Clare Hemmings: Emma Goldman’s Struggles for Utopia

In the annual Natalie Boymel Kampen Memorial Lecture in Feminist Criticism and History, Clare Hemmings delivers a lecture titled “Emma Goldman’s Struggles for Utopia: Feminism and Ambivalence.” Emma Goldman (anarchist activist and thinker) was a life-long believer in anarchist revolution and the importance of prefigurative engagement with utopian ways of living that such revolution would surely inaugurate. As an anarchist activist and theorist (1869-1940), Goldman was certain that sexual freedom was central to revolution, and that unchosen authority of any kind was counter-revolutionary.

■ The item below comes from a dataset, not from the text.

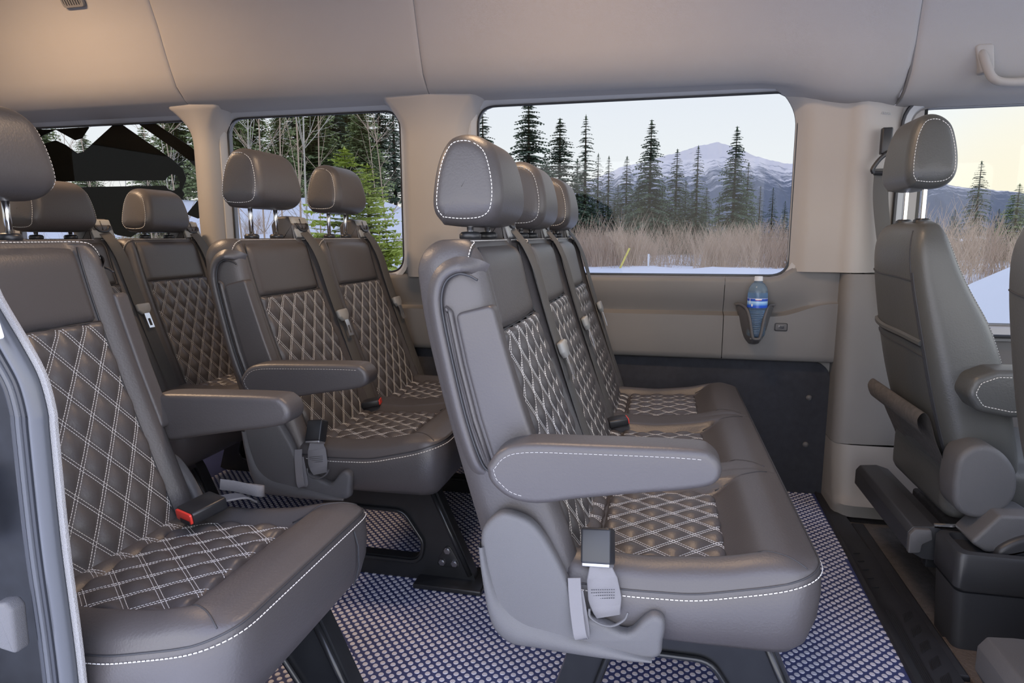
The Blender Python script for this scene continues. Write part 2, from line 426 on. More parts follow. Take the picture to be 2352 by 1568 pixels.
    for z, d in ((.236, .0), (.30, 0), (.50, 0), (.70, 0), (.828, 0)):
        y = interp(z, [.236, .83], [2.405, 2.436])
        loops.append([(.612, 2.54, z), (.612, y+.045, z), (.616, y+.022, z), (.628, y+.006, z), (.652, y, z), (.72, y+.004, z), (.86, y+.02, z), (.97, y+.10, z)])
    structure(obj('trim_6', loft(loops, False, False, False), M['panel'], None, True, 60), 'grey lower pillar trim behind the driver seat')
    loops = []
    for z, y in ((0.0, 2.325), (.03, 2.318), (.045, 2.312), (.055, 2.330), (.075, 2.346), (.12, 2.362), (.18, 2.382), (.2345, 2.400)):
        loops.append([(.612, 2.54, z), (.612, y+.05, z), (.618, y+.028, z), (.640, y+.006, z), (.67, y, z), (.78, y, z), (.92, y+.01, z), (1.0, y+.12, z)])
    structure(obj('trim_7', loft(loops, False, False, False), M['kick'], None, True, 60), 'pale grey kick trim at the foot of the front pillar')
build_far_wall()

# headliner ----------------------------------------------------------
HL = [(2.540, 1.466), (2.50, 1.470), (2.45, 1.476), (2.425, 1.481), (2.408, 1.488), (2.394, 1.498), (2.378, 1.512), (2.350, 1.542), (2.330, 1.59), (2.305, 1.66), (2.276, 1.75), (2.235, 1.85), (2.16, 1.94), (2.02, 2.00), (1.8, 2.03), (1.58, 2.04), (1.36, 2.03), (1.14, 2.00), (1.0, 1.94), (.92, 1.85), (.88, 1.75), (.85, 1.62), (.80, 1.52), (.74, 1.48), (.64, 1.46), (.60, 1.46)]
def lipz(x): return interp(x, [-3, -1.9, -.87, -.4, .30, .42, .52, .60, .74, 2], [1.494, 1.496, 1.487, 1.478, 1.470, 1.452, 1.418, 1.402, 1.398, 1.398])
def headliner_panel(x0, x1, label):
    n = max(6, int((x1-x0)/.05)); xs = [x0+.0015, x0+.004, x0+.010]+list(np.linspace(x0+.02, x1-.02, n))+[x1-.010, x1-.004, x1-.0015]
    def fn(x, k):
        y, z = HL[int(k)]; d = min(x-x0, x1-x); ins = .016*(1-math.sqrt(1-(1-min(1, d/.018))**2))
        fade = 1-sstep(1.50, 1.70, z)
        if int(k) > 14: fade = 0
        dz = (lipz(x)-1.487)*fade
        if int(k) < 3: dz = min(dz, 0)*.3 if x < .4 else dz
        c = max(0, .045-(x1-x))/.045 if abs(x1-.738) < .01 else 0
        if 3 <= int(k) <= 7: dz += .03*(1-math.sqrt(1-c*c))
        sgn = 1 if y > 1.58 else -1
        return (x, y+sgn*ins*(.6 if z > 1.5 else .2), z+dz+(ins*.5 if z > 1.9 else 0))
    o = obj('headliner_panel', grid(fn, xs, range(len(HL))), M['headliner'], ceil, True, 70); o['label'] = label
    return o
ceil = structure(obj('ceiling', box(-3.0, 2.0, .9, 2.3, 2.07, 2.10), M['headliner'], None, False), 'pale fabric headliner in four panels')
for x0, x1, l in ((-3.0, -1.905, 'rear headliner panel with the vent'), (-1.905, -.866, 'second headliner panel over the middle window'), (-.866, .738, 'long headliner panel over the front side window'), (.738, 2.0, 'front headliner panel above the driver door')):
    headliner_panel(x0, x1, l)
for x in (-1.905, -.866, .738):
    pts = [(x, y+(.012 if y > 1.58 else -.012), z+(lipz(x)-1.487)*(1-sstep(1.5, 1.7, z))*(1 if y > 2 else 0)) for y, z in HL[2:24]]
    obj('joint', tube(pts, .006, 6), M['panel'], ceil)
# exterior roof skin, body ends and near side (they shade the cabin)
def build_shell():
    structure(obj('wall_rear', ring_plate([(.60, -.03), (2.56, -.03), (2.56, 2.1), (.60, 2.1)], rrect(.95, 2.2, .85, 1.45, .08), 0, .03, 160), M['panel'], None, False), 'rear doors of the van')
    o = bpy.data.objects['wall_rear']; me = o.data
    for v in me.vertices: v.co = (-3.0+v.co.y, v.co.x, v.co.z)
    obj('pane', [[(-2.99, y, z) for y, z in rrect(.95, 2.2, .85, 1.45, .08)], [tuple(range(36))]], M['glass_tint'], o, False)
    # near side behind the door opening
    w = structure(obj('wall_right', ring_plate([(-3.0, -.03), (-1.00, -.03), (-1.00, 1.56), (-3.0, 1.56)], rrect(-2.7, -1.25, .82, 1.42, .07), .60, .64, 160), M['panel'], None, False), 'near side wall behind the door opening')
    obj('pane', [[(x, .62, z) for x, z in rrect(-2.7, -1.25, .82, 1.42, .07)], [tuple(range(36))]], M['glass_tint'], w, False)
    structure(obj('wall_right_top', box(-1.0, .62, .60, .66, 1.44, 1.56), M['panel'], None, False), 'rail above the door opening')
    structure(obj('door_2', ring_plate([(.62, -.03), (2.0, -.03), (2.0, 1.56), (.62, 1.56)], rrect(.72, 1.9, .70, 1.38, .06), .58, .64, 160), M['panel'], None, False), 'front passenger door')
    # driver door with its window
    hole = rrect(.805, 1.9, .655, 1.378, .065)
    d = structure(obj('door_1', ring_plate([(.70, -.03), (2.0, -.03), (2.0, 1.46), (.70, 1.46)], hole, 2.52, 2.57, 200), M['panel'], None, False), 'driver door with its side window')
    o1 = [(p[0], 2.535, p[1]) for p in hole]; o2 = [(p[0], 2.505, p[1]) for p in offset_poly(hole, -.010)]; o3 = [(p[0], 2.495, p[1]) for p in offset_poly(hole, -.030)]; o4 = [(p[0], 2.51, p[1]) for p in offset_poly(hole, -.055)]
    obj('window_frame', loft([o1, o2, o3, o4], True, False, False), M['sill_trim'], d)
    obj('door_seal', tube([(p[0], 2.494, p[1]) for p in offset_poly(hole, -.036)], .006, 6, closed=True), M['rubber_dark'], d)
    obj('pane', ([(p[0], 2.54, p[1]) for p in offset_poly(hole, -.004)], [tuple(range(len(hole)))]), M['glass_clear'], d, False)
    # dashboard and firewall at the front, windscreen above
    structure(obj('wall_front', box(2.0, 2.05, .6, 2.56, -.1, .80), M['plastic_dark'], None, False), 'dashboard end of the cabin')
    g = structure(obj('window_4', ([(2.03, .6, .80), (2.03, 2.56, .80), (1.98, 2.3, 2.05), (1.98, .9, 2.05)], [(0, 1, 2, 3)]), M['glass_screen'], None, False), 'windscreen')
    # front cab floor
    structure(obj('floor_front', box(.60, 2.0, .62, 2.53, -.06, -.022), M['carpet_floor'], None, False), 'grey carpet of the driver area')
build_shell()
def build_step():
    """black ribbed plastic step trim across the van in front of the bench"""
    pr = [(.0, -.02), (.0, .004), (.004, .009), (.014, .010), (.020, .006), (.05, .005), (.07, .006), (.105, .002), (.115, -.012), (.118, -.03)]
    ys = list(np.linspace(1.0, 2.53, 40))
    def ex(y): return .5600 if y < 1.44 else .5600+(y-1.44)*.0265
    def wd(y): return interp(y, [1.0, 1.45, 1.75, 1.80, 2.05, 2.1, 2.53], [1.05, 1.05, 1.0, .80, .78, .72, .55])
    o = structure(obj('trim_8', grid(lambda y, k: (ex(y)+pr[int(k)][0]*wd(y), y, pr[int(k)][1]), ys, range(len(pr))), M['sill_black'], None, True, 40), 'black plastic step trim between the studded floor and the cab')
    for k in range(5):
        obj('rib', tube([(ex(y)+(.026+.0045*k)*1.0, y, .0065) for y in np.linspace(1.05, 1.72, 10)], .0012, 5), M['plastic_black'], o)
    for j in range(6):
        y0 = 1.36+j*.062
        for k in range(7):
            obj('rib', tube([(ex(y0)+.056+.0042*k, y0+.004*k, .0066), (ex(y0)+.062+.0042*k, y0+.036+.004*k, .0066)], .0011, 5), M['plastic_black'], o)
    for j in range(5):
        y0 = 1.83+j*.05
        obj('rib', tube([(ex(y0)+.022, y0, .0066), (ex(y0)+.040, y0+.006, .0066)], .0016, 5), M['plastic_black'], o)
    structure(obj('trim_9', box(.66, .70, 1.5, 2.30, -.03, -.008, .006), M['sill_black']), 'narrow black strip along the cab carpet')
    structure(obj('floor_mat', box(.70, 1.4, .9, 1.66, -.026, -.012, .004), M['mat_brown']), 'brown rubber mat in front of the passenger seat')
build_step()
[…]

Yet for all her fervent certainties, Goldman’s articulation of the means to bring about anarchist utopia was shot through with political ambivalence: about gender, race and sexuality. She was ambivalent about those very things she cared most about – women’s oppression, anti-nationalism, sex itself – and that ambivalence has been seen as meaning she fell short of her ideals (while still being a heroic character). But, as Hemmings will show, this is precisely the site of struggle and that it is her conflicting views on gender, race and sexuality that help us think through current dilemmas and power relations, or indeed to have a glimpse of utopia ourselves. Hemmings suggests that they offer a useful way of bringing forward past uncertainties as a way of illuminating present difficulties about precisely the same ‘objects’ in queer feminist studies.

Recorded on April 18, 2018 at Barnard College in NYC.